WORTON equestrian rider Anne Dunham has made an impressive start to the Rio 2016 Paralympic Games.

Dunham, who is riding Lucas Normark in the Grade 1a Team test, scored 73.957 per cent, with ParalympicGB teammates Sophie Wells and Sophie Christiansen also shining.

London 2012 gold and silver medallist Wells – riding Valerius – was first for ParalympicsGB in the Team test and got things off to a great start with 74.405 per cent to finish second on the Grade IV scoreboard.

The Grade 1a Team test then followed, with five-time Paralympic champion Sophie Christiansen, riding Athene Lindebjerg, scoring 77.522 per cent – the highest score at the competition so far – to finish at the top of her class.

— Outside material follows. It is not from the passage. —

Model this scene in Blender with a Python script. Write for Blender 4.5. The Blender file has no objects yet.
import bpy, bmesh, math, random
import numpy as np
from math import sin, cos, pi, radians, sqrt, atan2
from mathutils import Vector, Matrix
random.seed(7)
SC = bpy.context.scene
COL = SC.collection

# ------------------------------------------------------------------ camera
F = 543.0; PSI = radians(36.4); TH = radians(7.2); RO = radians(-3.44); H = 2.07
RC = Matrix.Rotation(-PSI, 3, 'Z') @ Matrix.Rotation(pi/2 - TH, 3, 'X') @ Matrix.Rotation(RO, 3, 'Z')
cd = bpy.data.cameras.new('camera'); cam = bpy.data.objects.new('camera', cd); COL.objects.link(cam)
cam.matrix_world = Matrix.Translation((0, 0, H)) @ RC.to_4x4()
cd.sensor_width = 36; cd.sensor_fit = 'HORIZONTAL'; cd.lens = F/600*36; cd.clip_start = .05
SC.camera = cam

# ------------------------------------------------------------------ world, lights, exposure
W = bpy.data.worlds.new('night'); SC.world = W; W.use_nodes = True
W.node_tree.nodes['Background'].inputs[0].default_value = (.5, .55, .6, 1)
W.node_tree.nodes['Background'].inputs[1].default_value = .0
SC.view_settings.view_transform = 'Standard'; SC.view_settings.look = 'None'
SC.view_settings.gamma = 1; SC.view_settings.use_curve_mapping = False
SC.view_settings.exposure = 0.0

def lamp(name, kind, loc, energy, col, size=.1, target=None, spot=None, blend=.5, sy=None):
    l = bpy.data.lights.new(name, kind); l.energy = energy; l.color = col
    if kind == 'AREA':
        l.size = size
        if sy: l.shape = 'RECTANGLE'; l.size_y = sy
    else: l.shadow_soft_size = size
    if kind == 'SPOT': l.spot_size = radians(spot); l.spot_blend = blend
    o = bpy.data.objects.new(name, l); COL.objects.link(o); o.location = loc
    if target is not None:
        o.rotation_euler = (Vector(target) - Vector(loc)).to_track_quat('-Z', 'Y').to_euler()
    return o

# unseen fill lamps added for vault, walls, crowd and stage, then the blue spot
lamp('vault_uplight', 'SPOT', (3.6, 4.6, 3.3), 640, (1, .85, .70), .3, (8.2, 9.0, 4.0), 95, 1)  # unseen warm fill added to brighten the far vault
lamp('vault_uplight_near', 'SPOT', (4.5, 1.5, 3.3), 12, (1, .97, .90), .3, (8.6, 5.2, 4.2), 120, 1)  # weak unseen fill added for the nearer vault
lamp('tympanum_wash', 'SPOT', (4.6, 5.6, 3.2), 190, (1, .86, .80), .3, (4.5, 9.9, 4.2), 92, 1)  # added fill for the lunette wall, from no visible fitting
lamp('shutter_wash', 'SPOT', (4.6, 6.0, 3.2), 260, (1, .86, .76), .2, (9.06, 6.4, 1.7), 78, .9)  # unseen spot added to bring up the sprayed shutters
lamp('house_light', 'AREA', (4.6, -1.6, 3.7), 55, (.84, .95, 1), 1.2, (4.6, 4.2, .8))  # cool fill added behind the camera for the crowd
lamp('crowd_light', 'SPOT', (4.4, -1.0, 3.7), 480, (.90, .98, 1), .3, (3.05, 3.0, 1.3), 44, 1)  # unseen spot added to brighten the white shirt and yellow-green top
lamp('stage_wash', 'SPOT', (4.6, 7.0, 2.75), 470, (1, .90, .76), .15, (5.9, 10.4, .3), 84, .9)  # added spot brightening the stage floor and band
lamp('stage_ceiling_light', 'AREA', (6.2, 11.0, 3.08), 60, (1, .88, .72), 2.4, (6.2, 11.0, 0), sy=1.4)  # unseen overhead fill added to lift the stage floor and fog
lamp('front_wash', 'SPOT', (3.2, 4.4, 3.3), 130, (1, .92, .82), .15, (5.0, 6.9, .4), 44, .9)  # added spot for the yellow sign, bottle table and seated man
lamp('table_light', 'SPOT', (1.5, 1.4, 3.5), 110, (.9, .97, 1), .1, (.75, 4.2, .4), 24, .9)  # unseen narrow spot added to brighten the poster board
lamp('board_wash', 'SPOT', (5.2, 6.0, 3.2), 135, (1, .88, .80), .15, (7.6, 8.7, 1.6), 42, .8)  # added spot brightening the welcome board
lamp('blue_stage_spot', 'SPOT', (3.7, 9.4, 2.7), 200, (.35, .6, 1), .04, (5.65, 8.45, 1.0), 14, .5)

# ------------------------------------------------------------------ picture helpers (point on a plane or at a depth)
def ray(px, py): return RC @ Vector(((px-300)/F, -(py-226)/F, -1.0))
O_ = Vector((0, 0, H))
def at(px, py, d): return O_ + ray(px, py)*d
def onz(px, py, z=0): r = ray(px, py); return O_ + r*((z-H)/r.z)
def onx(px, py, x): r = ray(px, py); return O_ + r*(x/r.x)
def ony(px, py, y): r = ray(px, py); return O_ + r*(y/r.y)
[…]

Christiansen is followed on the class leaderboard by the Wiltshire rider, and 67-year-old five-time Paralympian Dunham said: “I was pleased. It was hard work but you expect it to be hard work.

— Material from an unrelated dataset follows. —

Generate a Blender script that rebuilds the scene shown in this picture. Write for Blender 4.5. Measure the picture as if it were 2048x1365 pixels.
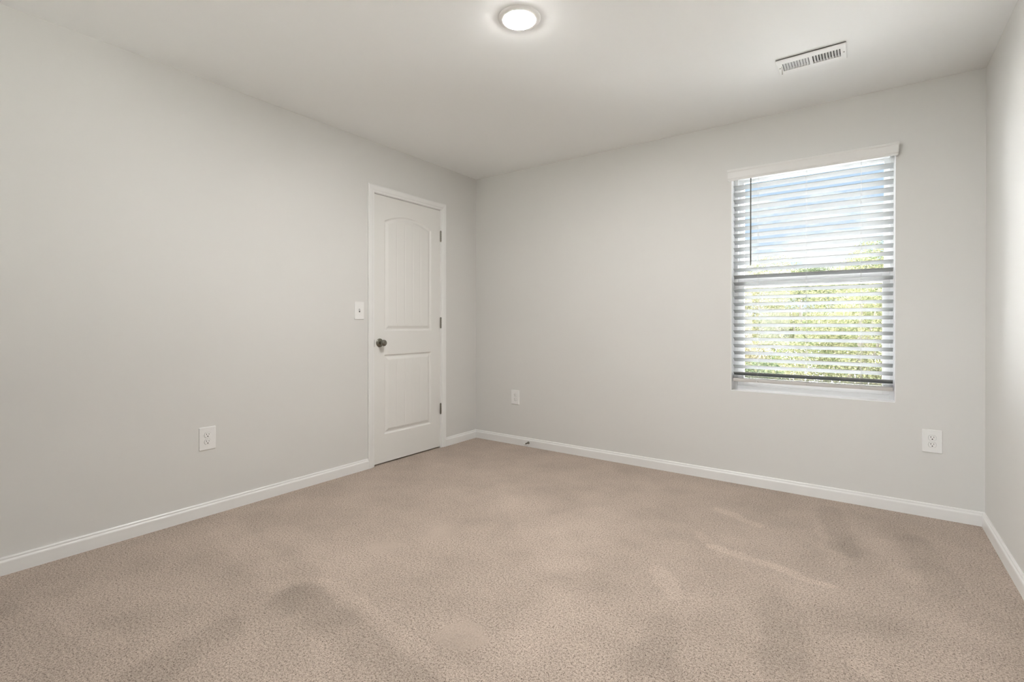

“The arena felt enormous. I felt like a very tiny dot in there. The three of us – me, Amber (Anne’s groom and daughter) and Lucas – we were a team in there and we really focussed on each other.

“It was much better than I had hoped for. It was hot and he (Lucas) is not great in the heat. He gets a bit sluggish but I was really pleased with him, and he went in there and went for it. I really enjoyed it.”

At the half-way stage in the team competition, defending champions Great Britain are leading the standings with two more days of competition to go until the team medals are confirmed.

Their final team rider, Natasha Baker on Cabral, were the last combination in the Deodoro arena this morning with the Grade II Team test, earning a score of 71.882 per cent to take the top spot in the class.

Great Britain top the scoreboard with a total score of 225.884, with Germany just behind with 218.602 and The Netherlands third with 215.558.

Tomorrow sees the first day of the Individual Championship tests, with Dunham completing her Grade Ia test on Thursday.

For team members, the scores from their Individual Championship tests are added to their team test scores.

The three highest total scores (for teams of four) are then added together to arrive at a team total, which decides the medals.